West Coast Dock Strike Settles–Just in Time for Oil Refinery Strike

California Oil Refinery (Paul Sakuma : Associated Press)
Paul Sakuma : Associated Press

With the West Coast ports labor dispute involving 13,600 unionized dockworkers inflicting pain on 318 million Americans by causing billions of dollars a day in losses to the U.S. economy settling yesterday, now 30,000 unionized refinery workers across America intend to play the same leverage game by cutting off two-thirds of all U.S. diesel and gasoline supplies.

Just after US Labor Secretary Tom Perez took to the television circuit to tout how the Obama Administration believes the US economy can “recover quickly” from the nine months-long port turmoil, the United Steel Workers (USW) launched the first nationwide oil refinery strike in 35 years, which will drastically reduce fuel supplies to ships, trucks and railroads trying to clear the docks and relieve bottled-up American supply chains.

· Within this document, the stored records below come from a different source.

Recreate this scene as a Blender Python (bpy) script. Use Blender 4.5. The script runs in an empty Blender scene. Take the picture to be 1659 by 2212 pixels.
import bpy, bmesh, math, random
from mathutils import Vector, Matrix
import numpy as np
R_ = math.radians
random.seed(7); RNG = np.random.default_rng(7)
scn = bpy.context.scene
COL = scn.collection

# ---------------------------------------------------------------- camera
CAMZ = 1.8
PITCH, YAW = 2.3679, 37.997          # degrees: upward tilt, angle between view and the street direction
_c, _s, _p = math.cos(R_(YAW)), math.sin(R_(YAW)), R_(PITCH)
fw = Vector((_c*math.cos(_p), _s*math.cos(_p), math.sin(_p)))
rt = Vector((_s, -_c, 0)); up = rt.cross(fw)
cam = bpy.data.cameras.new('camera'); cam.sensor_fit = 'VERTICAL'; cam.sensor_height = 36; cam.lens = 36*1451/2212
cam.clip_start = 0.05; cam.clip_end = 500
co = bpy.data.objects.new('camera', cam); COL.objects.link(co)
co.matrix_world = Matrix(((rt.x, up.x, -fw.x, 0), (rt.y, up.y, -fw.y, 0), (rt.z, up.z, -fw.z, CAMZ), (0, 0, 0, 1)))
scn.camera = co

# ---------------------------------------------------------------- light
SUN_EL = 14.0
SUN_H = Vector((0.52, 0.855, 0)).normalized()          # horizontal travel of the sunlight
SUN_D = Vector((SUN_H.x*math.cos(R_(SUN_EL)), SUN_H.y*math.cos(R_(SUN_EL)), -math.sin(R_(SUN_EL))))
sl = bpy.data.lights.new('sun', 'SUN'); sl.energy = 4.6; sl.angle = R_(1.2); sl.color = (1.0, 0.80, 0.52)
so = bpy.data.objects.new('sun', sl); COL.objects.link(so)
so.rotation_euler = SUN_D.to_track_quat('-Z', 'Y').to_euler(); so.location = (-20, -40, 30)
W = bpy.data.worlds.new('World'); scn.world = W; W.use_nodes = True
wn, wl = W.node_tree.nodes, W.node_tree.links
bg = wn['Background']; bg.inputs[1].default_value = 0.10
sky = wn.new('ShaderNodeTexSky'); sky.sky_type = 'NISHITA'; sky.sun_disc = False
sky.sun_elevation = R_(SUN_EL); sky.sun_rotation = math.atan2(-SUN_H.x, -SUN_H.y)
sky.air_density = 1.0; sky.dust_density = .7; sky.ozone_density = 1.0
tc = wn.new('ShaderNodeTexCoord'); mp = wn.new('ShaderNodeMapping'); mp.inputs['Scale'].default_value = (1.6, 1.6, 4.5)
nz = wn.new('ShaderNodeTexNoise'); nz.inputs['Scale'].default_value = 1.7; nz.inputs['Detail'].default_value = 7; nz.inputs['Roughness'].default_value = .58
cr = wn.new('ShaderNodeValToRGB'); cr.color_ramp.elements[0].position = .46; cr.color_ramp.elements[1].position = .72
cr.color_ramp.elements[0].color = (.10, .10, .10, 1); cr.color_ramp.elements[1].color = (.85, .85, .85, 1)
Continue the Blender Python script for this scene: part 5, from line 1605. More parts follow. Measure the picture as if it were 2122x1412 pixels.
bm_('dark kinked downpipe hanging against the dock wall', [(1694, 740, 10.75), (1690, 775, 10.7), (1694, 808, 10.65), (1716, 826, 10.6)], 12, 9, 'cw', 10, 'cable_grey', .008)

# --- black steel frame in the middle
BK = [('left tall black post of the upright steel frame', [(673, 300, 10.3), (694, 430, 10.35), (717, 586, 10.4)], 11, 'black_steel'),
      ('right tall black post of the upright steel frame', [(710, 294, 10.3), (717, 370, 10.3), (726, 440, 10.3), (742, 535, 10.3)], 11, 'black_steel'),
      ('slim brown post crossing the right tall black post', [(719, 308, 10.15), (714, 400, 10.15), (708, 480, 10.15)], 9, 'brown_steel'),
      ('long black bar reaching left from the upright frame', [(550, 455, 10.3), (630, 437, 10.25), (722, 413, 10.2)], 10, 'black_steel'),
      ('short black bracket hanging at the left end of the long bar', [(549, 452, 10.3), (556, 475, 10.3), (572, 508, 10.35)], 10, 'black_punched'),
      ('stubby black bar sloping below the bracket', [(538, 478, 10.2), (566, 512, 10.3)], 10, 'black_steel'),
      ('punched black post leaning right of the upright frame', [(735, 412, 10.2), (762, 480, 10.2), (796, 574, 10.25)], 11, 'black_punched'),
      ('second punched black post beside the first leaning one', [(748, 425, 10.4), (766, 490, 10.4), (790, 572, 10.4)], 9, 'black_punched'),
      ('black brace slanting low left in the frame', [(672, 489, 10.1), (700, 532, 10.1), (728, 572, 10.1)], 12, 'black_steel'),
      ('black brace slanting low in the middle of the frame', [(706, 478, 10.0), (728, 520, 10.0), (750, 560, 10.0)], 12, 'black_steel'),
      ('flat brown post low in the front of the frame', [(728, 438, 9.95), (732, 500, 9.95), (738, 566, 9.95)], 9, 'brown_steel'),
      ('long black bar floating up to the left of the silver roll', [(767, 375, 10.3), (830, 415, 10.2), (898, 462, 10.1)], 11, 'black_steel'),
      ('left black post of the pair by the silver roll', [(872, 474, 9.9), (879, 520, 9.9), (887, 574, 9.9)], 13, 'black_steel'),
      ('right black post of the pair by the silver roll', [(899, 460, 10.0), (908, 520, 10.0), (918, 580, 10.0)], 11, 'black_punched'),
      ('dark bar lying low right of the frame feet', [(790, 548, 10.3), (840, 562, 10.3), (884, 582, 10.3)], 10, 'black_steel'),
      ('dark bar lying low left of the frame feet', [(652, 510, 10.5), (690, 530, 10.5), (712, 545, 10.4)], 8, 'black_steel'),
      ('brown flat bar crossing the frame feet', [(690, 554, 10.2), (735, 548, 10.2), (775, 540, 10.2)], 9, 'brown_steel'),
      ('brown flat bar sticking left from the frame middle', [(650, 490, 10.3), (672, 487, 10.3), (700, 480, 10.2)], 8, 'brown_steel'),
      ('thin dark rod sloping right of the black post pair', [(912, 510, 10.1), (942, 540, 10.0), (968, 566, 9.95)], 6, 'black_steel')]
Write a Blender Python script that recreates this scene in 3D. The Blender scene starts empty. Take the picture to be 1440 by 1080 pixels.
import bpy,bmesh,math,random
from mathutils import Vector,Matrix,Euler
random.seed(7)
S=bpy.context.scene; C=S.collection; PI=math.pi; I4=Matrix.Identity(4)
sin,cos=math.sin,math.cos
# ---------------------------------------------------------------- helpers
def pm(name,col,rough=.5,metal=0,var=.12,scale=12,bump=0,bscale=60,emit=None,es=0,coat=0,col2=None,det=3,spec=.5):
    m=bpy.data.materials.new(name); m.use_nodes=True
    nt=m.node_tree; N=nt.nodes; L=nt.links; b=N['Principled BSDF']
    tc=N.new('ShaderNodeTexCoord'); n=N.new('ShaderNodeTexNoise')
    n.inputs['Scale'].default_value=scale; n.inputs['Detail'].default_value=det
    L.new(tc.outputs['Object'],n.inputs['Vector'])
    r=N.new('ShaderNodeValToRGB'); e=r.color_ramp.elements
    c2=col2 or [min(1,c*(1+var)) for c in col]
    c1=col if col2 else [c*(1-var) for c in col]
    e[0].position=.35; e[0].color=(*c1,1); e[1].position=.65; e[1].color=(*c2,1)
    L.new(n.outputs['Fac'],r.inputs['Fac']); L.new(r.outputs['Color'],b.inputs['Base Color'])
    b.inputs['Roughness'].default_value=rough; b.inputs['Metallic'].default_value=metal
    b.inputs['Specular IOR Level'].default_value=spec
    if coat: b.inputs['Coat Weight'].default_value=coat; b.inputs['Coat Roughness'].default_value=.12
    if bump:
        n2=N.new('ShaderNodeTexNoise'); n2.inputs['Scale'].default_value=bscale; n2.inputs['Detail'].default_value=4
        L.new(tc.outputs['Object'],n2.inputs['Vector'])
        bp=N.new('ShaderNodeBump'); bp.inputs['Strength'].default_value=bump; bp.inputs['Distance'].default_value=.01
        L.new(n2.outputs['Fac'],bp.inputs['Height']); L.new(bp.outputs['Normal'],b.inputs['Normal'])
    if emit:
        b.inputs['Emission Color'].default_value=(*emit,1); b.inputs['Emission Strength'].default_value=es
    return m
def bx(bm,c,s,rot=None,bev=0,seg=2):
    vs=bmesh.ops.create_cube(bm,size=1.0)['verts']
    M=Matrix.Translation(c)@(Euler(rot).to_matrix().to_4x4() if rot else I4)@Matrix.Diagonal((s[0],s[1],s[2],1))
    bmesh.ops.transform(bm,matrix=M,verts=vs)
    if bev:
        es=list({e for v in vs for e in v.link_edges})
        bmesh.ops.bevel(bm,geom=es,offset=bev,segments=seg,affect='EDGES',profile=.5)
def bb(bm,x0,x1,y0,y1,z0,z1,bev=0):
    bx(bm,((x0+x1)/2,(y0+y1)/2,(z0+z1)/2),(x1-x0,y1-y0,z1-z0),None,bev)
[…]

The USW represents workers at 65 refineries that produce about 64 percent of US petroleum-based fuel production. A union spokesman said the USW expanded a strike that started at a couple of refineries in Texas and California, because the industry refused to “meaningfully address” safety issues through good-faith bargaining. But the real issue is who pays the Obamacare “Cadillac Tax” on “gold-plated” health plans.

Breitbart News, in “Cal Fruits and Crops Rotting at West Coast Ports In Union Fight,” chronicled how the labor slowdown at the 29 West Coast ports between employers represented by the Pacific Maritime Association and members of the International Longshore and Warehouse Union, whose members command average wages and benefits of about $1,200 a day, was causing $2 billion a day in economic damage to the U.S. economy and letting about one third of West Coast agricultural exports rot.

The labor dispute was settled with the ILWU signing a five year contract that included maintenance of nearly no-cost health coverage, an $11,000 increase in maximum pension benefit to $91,000 a year, and a $1-per-hour wage increase over each of the five years. Perhaps the most egregious element of the new contract is that despite fighting for the rest of America to be forced into Obamacare, ILWU members negotiated that employers will have to pay the approximately $11,000 Obamacare “Cadillac Tax” on the ILWU’s $40,000 a year “gold-plated” health insurance plan.

The USW appears to be timing its shut-down to leverage the built up port turmoil that was expected to take up to two months and tons of overtime to clear. The USW struck 15 plants, covering about 6,550 union members, on February 1 when it rejected a new three-year contract negotiated with employers represented by Shell Oil Co.

BP spokesman Scott Dean told the Chicago Post-Tribune that USW employees are among the highest paid hourly workers in the midwest. “The average BP USW employee earns more than $82,000 a year in base salary. This does not include overtime, bonuses, company retirement contributions or other benefits, which on average adds well in excess of $20,000 to the total annual compensation package for the average BP USW employee.”

Worker duties at the highly automated plants are to minimize process interruptions by 1) anticipate machinery malfunctions and develop contingency plans; 2) conduct process control; and 3) ensure smooth refinery operations through efficient use of equipment.

Jim Savage, leader of United Steelworkers Local 10-1 at an oil refinery in south Philadelphia, told the Washington Post: “We picked a fight with the wealthiest, most powerful people in the history of the world. So we’re either very courageous, or the stupidest people walking.”

The union said it expanded a strike that started February 1 at six refineries, including the Tesoro California plants in Carson, Benicia and Martinez, because the industry refused to “meaningfully address” safety issues through “good-faith bargaining.”

“Safety issues” is usually union code for increasing staff levels and eliminating non-union contractors that do daily maintenance work. But the USW refinery workers, like ILWU dock workers, are also part of the 26 million American workers in multi-employer health plans who are subject to the Obamacare “Cadillac Tax” on “gold-plated” health insurance plans.

It is difficult to project how long it will take before the strike will start restricting fuel supplies, but prices are already moving up. As companies begin to start hoarding fuel stocks, the 30,000 USW refinery workers will start causing billions of dollars a day in economic damage to the U.S. economy–and perishable crops will again rot.